─── Supplied data
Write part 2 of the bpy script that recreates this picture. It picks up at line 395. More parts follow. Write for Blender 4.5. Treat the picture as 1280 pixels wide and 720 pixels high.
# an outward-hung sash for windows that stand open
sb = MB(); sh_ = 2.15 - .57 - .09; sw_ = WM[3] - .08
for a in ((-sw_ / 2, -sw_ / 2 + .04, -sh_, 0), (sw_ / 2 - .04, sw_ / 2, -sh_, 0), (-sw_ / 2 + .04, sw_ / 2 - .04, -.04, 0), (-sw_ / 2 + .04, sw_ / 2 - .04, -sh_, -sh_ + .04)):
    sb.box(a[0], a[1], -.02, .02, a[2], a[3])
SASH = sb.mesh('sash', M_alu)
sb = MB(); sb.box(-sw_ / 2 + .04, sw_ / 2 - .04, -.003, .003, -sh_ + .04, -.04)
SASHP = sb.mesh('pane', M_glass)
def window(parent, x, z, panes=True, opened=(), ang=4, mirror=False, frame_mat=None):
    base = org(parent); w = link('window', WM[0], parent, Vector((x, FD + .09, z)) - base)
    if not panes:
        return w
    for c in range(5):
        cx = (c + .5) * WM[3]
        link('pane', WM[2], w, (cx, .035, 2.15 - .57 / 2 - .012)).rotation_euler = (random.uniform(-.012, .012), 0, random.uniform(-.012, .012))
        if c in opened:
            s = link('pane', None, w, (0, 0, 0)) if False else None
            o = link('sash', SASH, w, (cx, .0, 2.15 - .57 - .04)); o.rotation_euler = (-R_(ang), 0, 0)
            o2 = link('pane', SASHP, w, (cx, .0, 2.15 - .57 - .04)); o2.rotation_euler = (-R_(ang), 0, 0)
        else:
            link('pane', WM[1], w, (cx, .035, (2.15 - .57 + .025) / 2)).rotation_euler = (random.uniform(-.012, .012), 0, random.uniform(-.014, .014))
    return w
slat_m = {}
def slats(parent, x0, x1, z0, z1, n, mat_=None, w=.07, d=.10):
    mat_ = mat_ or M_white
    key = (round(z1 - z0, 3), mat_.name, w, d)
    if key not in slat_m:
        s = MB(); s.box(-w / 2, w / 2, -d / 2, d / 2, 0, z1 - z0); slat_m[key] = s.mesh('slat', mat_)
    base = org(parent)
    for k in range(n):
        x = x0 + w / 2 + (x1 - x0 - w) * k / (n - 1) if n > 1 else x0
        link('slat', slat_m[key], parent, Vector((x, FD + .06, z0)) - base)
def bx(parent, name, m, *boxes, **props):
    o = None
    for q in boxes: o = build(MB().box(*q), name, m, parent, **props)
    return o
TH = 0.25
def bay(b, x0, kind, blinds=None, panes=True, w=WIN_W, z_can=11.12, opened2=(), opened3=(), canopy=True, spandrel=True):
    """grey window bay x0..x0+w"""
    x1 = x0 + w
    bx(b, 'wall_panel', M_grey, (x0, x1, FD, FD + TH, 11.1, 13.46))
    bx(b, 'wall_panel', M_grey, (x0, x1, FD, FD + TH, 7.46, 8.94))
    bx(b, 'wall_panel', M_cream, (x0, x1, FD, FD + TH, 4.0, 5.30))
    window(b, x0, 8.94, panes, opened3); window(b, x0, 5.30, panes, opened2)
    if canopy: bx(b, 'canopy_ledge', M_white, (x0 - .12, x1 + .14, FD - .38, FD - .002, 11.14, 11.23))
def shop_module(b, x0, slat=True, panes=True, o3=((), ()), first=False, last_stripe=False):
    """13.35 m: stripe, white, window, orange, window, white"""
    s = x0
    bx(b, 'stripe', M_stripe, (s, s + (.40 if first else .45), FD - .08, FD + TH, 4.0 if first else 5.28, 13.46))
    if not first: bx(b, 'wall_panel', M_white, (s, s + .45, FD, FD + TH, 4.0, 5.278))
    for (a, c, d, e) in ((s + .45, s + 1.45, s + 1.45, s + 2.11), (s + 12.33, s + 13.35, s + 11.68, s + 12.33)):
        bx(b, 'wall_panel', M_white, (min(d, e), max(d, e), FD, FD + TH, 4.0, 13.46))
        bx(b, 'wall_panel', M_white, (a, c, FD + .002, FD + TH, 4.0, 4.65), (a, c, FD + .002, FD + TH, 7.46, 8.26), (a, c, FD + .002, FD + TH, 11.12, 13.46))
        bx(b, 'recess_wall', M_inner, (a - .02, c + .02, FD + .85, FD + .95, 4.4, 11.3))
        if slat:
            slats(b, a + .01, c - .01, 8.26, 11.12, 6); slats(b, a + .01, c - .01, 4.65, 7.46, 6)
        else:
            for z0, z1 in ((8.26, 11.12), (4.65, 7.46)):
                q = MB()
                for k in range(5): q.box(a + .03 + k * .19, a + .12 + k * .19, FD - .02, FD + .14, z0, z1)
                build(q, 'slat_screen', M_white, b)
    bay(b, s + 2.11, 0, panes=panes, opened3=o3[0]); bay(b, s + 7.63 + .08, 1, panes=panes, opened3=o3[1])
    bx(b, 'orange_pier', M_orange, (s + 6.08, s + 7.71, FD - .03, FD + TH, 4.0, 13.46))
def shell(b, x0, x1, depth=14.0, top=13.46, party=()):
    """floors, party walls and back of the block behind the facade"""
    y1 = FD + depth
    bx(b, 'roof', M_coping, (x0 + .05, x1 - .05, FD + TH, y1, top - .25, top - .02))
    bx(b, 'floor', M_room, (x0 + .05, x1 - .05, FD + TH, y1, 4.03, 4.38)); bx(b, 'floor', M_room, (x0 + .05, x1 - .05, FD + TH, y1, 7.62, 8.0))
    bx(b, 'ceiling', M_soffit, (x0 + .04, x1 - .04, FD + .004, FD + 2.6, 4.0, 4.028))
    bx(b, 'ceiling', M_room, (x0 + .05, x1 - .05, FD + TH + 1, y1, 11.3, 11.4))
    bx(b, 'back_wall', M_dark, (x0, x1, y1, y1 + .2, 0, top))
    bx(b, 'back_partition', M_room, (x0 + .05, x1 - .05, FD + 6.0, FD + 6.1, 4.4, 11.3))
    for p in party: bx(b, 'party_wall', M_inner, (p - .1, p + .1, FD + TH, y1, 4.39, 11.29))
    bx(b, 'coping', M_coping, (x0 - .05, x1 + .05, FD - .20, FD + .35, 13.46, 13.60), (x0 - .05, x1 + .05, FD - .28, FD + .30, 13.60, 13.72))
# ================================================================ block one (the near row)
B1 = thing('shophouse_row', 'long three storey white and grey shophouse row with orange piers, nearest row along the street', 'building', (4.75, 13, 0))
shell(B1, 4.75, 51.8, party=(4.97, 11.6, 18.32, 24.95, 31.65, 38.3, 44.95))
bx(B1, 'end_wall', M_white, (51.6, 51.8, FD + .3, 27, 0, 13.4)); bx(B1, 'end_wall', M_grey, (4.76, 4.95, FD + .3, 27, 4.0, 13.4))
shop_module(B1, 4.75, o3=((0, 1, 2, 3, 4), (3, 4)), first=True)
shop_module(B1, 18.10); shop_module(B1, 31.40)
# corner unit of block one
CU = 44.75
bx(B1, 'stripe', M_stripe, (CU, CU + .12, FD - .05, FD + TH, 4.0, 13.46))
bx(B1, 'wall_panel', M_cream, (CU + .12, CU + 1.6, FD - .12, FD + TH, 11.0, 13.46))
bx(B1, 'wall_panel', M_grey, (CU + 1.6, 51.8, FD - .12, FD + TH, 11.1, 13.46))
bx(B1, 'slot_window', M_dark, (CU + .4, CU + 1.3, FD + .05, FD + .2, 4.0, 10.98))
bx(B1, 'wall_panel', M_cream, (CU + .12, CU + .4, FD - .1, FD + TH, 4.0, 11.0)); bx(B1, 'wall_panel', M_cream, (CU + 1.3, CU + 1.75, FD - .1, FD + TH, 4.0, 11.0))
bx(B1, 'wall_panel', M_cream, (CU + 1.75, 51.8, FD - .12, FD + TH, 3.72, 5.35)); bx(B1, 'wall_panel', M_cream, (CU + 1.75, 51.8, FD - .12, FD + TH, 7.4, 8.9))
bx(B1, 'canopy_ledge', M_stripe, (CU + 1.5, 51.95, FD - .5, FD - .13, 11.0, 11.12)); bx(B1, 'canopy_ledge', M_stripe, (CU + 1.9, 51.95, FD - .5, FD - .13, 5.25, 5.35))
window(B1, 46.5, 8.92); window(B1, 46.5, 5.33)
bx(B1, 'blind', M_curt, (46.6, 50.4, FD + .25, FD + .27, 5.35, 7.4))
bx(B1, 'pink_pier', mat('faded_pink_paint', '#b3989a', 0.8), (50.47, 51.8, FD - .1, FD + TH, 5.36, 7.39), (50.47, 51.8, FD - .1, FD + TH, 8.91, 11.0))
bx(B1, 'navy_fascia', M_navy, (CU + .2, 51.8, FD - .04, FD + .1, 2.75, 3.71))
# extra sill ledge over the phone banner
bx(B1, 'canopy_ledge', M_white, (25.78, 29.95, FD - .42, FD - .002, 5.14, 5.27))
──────
- [Stated problem]
Report how many lines include the word "that". Give nothing but the number.

- [Answer to this problem]
2